ベンチャーのようにゼロから始めるよりも、沢山の資源を持つ大企業が不利になるというのはどういうことだろう?この疑問にはプロスペクト理論という人間の判断傾向が役に立つ。人間は利益よりも損失の方が大きく印象に残る。もし仮に1万円を何も言わず、私が差し上げた後にそれを「やっぱり止めた」と取り上げると、損をしたつもりになってしまうのではないだろうか。最初から1万円を手にしなかったと思えば、得でも損でもないのに、一度でも手にしてしまうと失うことが損だと思ってしまう。こうして合理的でない判断をしてしまうのである。せっかくあるものなら、今存在する仕組みは使いたくなるのが人間なのである。

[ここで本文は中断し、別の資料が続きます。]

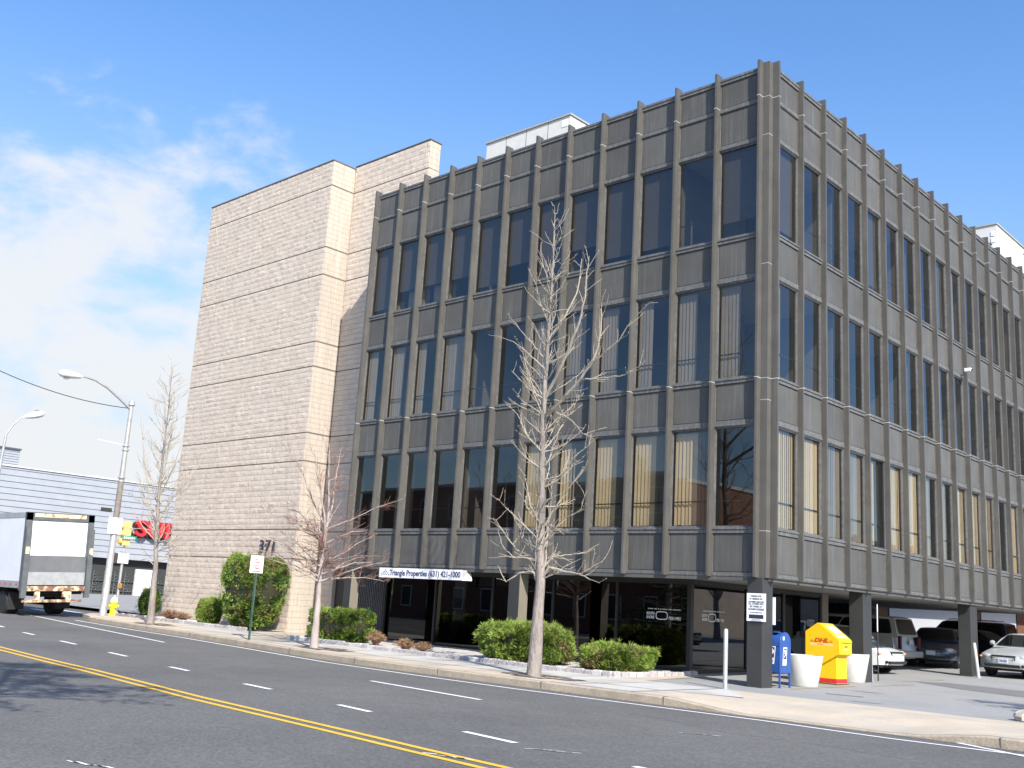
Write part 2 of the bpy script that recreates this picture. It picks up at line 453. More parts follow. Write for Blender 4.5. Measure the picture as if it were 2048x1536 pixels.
def crack(b, x, y, a, L_, w, wob=.35):
    pts = [(x, y)]; n = max(4, int(L_ / .25))
    for k in range(n):
        a += ru(-wob, wob) * .5; x += math.cos(a) * L_ / n; y += math.sin(a) * L_ / n; pts.append((x, y))
    stripe(b, pts, w, -.1465)
b = MB()
for x, y, a, L_, w in ((-9,-7.0,.1,5,.010),(1.5,-7.2,.05,5,.009),(-20,-6.6,-.12,8,.012)):
    crack(b, x, y, a, L_, w)
tag(b.build('road_cracks', 'tar'), kind='structure')
b = MB(); xs = lin(-26, 30, 112)
for x in xs: y = ky(x); b.v.append((x, y - .002, H(x) - .1445)); b.v.append((x, y - ru(.10, .24), H(x) - .1465))
for i in range(len(xs) - 1): b.f.append((2*i, 2*i+1, 2*i+3, 2*i+2)); b.m.append(0)
tag(b.build('gutter_grit', 'grit'), kind='structure')
b = MB()
for _ in range(260):
    x = ru(-25, 10); y = ky(x) - abs(random.gauss(0, .10)) - .01; s = ru(.012, .035); a = ru(0, 6.28)
    b.add([(x + s*math.cos(a + k*1.57)*ru(.5,1), y + s*math.sin(a + k*1.57)*ru(.5,1), H(x) - .139 + ru(0,.006)) for k in range(4)], [(0,1,2,3)], random.choice((0,0,1)))
b.nonormals = True
tag(b.build('gutter_litter', ['soil', 'barberry']), 'scattered dead leaves and grit lying in the gutter', 'litter', kind='stuff')
# planting beds
def bed(name, poly, mat, off=.03):
    b = MB(); b.add([(x, y, H(x, y) + off) for x, y in poly], [tuple(range(len(poly)))]); return tag(b.build(name, mat), kind='structure')
bed('planting_bed', [(-15.6,-1.6),(-3.05,-1.6),(-3.0,1.9),(-15.6,1.95)], 'gravel', .035)
bed('planting_bed', [(-28.5,-1.0),(-19.35,-.75),(-19.35,.8),(-28.5,.8)], 'gravel', .035)
gs = MB()
def pebble(x, y, z, s):
    v = [(x + s*a*ru(.7,1.2), y + s*c*ru(.7,1.2), z + s*e*ru(.6,1)) for a, c, e in ((1,0,0),(0,1,0),(-1,0,0),(0,-1,0),(0,0,.9))]
    gs.add(v, [(0,1,4),(1,2,4),(2,3,4),(3,0,4)], random.choice((0,0,1)))
for _ in range(9000):
    if rnd() < .8: x, y = ru(-15.5,-3.1), ru(-1.55,1.2) if rnd() < .3 else ru(-1.55,-.3)
    else: x, y = ru(-28,-19.5), ru(-.85,.6)
    pebble(x, y, H(x, y) + .032, ru(.012, .035))
gs.nonormals = True
tag(gs.build('white_gravel', ['gravel', 'block_white']), 'loose white gravel spread over the planting bed', 'gravel', kind='stuff')
def edging(pts, label, inner=1):
    b = MB(); j = 0
    for (a, c), (d, e) in zip(pts, pts[1:]):
        L_ = math.hypot(d-a, e-c); n = max(1, int(L_ / .27)); ux, uy = (d-a)/L_, (e-c)/L_
        for k in range(n):
            t0 = (k + .05) * L_/n; t1 = (k + .95) * L_/n; w = ru(.10,.125); hh = ru(.105,.135)
            P = []
            for t, s in ((t0,-w/2),(t1,-w/2),(t1,w/2),(t0,w/2)):
                P.append((a + ux*t - uy*s + ru(-.006,.006), c + uy*t + ux*s + ru(-.006,.006)))
            z = H(a + ux*t0, 0); base = len(b.v)
            vs = [(x, y, z - .02) for x, y in P] + [(x, y, z + hh*.8) for x, y in P]
            cx = sum(p[0] for p in P)/4; cy = sum(p[1] for p in P)/4
            vs += [(cx + (x-cx)*.82, cy + (y-cy)*.72, z + hh + ru(-.006,.006)) for x, y in P]
            b.add(vs, [(0,1,5,4),(1,2,6,5),(2,3,7,6),(3,0,4,7),(4,5,9,8),(5,6,10,9),(6,7,11,10),(7,4,8,11),(8,9,10,11)], random.choice((0,1,1)))
            j += 1
        b.add([(a+ux*t-uy*s, c+uy*t+ux*s, H(a+ux*t)+.06) for t, s in ((0,-.045),(L_,-.045),(L_,.045),(0,.045))], [(0,1,2,3)], 0)
    return tag(b.build('stone_edging', ['block_white', 'block_grey'], smooth=R(25)), label, 'edging', 'stone block edgings of the planting beds')
edging([(-15.6,1.0),(-15.6,-1.68),(-3.0,-1.68),(-2.95,1.8)], 'low edging of grey and white stone blocks round the gravel bed by the glass front')
edging([(-28.6,-1.08),(-19.3,-.82)], 'low edging of stone blocks along the foot of the windowless stone tower')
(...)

では、上手に仕組みの例外化をしたり、既存の仕組みを守る勢力にどうやったら対抗できるだろうか?社内の人間関係など微妙な要素もあるので、完全な解を持っているわけではないが、ここで一つ提案したいのは、新規事業をやらないことで失うものは何かという視点を持ち込むことである。つまり、プロスペクト理論を逆手に取るのである。新規事業をやらなかったり、やめることで失うものとは、一般に「未来の成長」「夢」「若手のヤル気」などが挙げられるが、先ほどのプロスペクト理論に照らし合わせると、「人材」や「株価」など直近のものを提示した方が判断しやすい。特に新しいものを生み出す人材の流出は企業にとって一大事であるし、企業イメージの毀損につながる。一旦公になったプロジェクトが中断ともなると、株価へのインパクトがあり、簡単には止めにくくなるはずだ。アナリストや株主ならずとも、元来企業トップはある一定の新規事業が生まれてくることを望んでおり、そのためには変革が必要であることを理解していることが多い。ルール変更を頭ごなしに断るよりは、ルール変更や新制度を作ることが全社のイノベーションブランドを高めるという風潮を日ごろから作っていってはどうだろうか。